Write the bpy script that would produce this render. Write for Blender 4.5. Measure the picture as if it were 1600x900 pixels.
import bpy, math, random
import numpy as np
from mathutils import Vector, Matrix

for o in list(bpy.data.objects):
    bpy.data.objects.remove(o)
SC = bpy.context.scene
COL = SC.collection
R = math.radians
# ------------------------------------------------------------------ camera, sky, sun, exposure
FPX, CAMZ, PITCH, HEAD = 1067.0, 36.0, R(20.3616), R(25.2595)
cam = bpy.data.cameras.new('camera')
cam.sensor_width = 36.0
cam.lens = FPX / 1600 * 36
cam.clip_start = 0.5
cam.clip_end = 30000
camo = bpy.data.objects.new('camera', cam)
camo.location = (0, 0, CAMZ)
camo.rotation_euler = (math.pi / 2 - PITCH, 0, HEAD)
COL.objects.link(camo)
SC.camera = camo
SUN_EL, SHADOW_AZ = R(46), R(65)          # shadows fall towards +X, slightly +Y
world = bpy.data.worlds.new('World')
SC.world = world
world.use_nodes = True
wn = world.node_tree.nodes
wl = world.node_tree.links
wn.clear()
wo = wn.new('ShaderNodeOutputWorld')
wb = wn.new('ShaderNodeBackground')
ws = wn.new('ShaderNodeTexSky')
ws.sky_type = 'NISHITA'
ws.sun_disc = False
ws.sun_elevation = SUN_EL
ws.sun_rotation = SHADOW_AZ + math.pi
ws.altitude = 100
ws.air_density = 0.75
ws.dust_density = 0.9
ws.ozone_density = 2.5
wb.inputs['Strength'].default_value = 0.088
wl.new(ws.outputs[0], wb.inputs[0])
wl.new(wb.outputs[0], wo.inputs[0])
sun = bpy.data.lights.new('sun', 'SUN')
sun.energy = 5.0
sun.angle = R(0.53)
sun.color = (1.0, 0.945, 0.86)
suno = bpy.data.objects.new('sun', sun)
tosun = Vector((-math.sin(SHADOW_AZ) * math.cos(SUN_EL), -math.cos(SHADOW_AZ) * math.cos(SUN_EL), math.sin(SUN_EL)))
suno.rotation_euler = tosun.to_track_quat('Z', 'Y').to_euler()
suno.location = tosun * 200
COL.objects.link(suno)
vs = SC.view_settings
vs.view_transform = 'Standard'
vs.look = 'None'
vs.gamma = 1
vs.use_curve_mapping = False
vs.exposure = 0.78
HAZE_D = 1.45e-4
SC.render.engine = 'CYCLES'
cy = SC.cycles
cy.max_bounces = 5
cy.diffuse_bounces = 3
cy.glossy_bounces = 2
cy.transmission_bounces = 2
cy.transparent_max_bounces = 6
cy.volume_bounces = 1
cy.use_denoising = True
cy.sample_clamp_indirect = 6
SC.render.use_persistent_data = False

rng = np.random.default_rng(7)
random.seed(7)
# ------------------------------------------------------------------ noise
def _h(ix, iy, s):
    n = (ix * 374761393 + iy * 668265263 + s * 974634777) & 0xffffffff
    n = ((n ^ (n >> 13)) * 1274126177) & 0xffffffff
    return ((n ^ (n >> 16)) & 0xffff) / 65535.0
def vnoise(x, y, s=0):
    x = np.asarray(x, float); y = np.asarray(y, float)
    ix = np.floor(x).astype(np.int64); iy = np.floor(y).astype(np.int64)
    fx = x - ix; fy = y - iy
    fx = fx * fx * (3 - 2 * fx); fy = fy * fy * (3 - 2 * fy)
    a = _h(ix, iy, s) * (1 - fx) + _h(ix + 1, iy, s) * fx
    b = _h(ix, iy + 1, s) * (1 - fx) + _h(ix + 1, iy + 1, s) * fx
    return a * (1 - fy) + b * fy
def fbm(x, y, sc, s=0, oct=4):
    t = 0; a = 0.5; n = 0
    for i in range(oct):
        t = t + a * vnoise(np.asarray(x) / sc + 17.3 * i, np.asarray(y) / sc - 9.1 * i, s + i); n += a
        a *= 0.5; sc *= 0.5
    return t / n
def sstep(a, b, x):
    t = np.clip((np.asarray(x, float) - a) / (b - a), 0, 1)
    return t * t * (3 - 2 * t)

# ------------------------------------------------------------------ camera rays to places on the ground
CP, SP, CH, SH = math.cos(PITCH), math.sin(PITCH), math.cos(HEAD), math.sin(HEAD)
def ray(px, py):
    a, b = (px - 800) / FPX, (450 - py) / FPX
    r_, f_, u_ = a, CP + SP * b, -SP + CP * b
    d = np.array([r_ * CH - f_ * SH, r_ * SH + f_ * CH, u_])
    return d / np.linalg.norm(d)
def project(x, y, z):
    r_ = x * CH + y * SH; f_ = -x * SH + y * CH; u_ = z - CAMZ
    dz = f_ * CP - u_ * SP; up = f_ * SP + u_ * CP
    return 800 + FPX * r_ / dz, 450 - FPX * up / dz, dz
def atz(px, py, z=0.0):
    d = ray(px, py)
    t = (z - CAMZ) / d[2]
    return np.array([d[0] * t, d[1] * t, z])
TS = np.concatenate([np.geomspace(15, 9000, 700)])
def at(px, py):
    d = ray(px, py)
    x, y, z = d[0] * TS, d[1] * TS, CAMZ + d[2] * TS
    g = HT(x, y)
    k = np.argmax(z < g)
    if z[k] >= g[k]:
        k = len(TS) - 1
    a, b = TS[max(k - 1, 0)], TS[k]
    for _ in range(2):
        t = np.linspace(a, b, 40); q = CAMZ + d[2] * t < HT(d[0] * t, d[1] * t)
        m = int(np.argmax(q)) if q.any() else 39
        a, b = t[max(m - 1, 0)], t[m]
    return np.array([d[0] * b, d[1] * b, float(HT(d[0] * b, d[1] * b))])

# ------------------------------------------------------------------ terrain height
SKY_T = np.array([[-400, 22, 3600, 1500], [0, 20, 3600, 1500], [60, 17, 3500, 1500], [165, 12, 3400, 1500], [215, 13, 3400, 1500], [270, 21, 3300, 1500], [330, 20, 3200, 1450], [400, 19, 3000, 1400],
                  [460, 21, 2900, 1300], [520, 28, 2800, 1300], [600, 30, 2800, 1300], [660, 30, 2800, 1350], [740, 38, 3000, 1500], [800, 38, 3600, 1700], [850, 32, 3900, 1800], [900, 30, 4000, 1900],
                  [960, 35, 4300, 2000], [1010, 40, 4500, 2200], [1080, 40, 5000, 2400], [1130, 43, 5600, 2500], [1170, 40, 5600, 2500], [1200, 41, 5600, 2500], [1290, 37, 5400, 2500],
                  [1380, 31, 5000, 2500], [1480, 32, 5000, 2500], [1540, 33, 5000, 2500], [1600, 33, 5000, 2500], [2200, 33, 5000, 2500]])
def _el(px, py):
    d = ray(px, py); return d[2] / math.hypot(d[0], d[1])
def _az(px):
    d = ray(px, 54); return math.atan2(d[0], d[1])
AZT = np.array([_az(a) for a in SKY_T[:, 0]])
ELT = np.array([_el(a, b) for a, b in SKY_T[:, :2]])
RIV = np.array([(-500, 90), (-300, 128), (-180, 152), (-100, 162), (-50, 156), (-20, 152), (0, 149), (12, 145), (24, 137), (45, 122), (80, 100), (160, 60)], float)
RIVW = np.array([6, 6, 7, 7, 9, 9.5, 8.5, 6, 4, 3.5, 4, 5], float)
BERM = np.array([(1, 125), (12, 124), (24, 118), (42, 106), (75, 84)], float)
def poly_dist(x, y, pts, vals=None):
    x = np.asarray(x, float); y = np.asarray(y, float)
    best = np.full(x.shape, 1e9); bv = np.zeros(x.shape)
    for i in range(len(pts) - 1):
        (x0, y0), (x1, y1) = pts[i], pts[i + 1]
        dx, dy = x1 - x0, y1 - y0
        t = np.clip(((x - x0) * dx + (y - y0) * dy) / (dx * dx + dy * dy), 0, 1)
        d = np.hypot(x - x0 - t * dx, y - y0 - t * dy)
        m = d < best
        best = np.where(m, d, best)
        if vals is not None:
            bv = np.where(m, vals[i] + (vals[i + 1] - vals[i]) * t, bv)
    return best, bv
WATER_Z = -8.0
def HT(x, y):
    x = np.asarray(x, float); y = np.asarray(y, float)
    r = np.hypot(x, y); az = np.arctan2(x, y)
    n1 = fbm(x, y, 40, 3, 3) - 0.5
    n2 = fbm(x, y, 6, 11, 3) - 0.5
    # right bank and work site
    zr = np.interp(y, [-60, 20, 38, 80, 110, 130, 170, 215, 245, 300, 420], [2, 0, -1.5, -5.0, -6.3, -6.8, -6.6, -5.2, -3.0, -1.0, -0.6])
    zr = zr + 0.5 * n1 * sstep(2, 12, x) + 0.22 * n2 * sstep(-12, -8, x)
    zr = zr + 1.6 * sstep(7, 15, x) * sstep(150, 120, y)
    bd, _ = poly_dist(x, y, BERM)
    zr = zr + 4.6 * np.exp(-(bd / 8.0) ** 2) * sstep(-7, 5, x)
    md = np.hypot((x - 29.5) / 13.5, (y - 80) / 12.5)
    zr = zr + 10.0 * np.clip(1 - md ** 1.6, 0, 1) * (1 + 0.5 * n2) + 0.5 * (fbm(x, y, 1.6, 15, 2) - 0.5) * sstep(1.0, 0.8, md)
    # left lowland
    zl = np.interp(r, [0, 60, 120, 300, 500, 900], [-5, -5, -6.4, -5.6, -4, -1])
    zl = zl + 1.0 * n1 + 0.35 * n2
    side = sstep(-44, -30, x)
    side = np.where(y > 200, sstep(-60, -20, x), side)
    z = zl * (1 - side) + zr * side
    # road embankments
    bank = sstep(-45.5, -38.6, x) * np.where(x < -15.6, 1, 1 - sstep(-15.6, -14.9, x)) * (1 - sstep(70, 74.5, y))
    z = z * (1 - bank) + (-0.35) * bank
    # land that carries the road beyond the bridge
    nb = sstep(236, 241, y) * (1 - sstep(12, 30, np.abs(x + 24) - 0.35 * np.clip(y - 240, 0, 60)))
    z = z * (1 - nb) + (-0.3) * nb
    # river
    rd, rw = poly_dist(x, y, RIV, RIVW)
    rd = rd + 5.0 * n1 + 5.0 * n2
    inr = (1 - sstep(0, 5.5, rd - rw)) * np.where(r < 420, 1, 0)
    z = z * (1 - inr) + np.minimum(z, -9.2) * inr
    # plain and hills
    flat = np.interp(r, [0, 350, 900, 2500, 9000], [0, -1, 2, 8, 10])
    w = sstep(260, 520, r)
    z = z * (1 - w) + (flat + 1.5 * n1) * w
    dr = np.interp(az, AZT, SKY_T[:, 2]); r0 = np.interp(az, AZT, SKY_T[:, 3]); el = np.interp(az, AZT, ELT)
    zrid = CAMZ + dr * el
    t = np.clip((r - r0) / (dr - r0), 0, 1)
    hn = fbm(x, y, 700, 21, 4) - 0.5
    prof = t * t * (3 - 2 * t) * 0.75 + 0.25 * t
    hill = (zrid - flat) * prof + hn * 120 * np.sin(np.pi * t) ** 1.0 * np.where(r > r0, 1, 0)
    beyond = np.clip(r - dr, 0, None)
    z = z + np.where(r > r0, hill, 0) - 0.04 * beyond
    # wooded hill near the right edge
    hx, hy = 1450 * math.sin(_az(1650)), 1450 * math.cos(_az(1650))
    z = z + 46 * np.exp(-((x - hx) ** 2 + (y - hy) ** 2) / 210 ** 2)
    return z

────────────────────

(WHAT IS EXPECTED): Find all lines where the word "render" appears. Copy them.

(THE RESULT):
Write the bpy script that would produce this render. Write for Blender 4.5. Measure the picture as if it were 1600x900 pixels.
SC.render.engine = 'CYCLES'
SC.render.use_persistent_data = False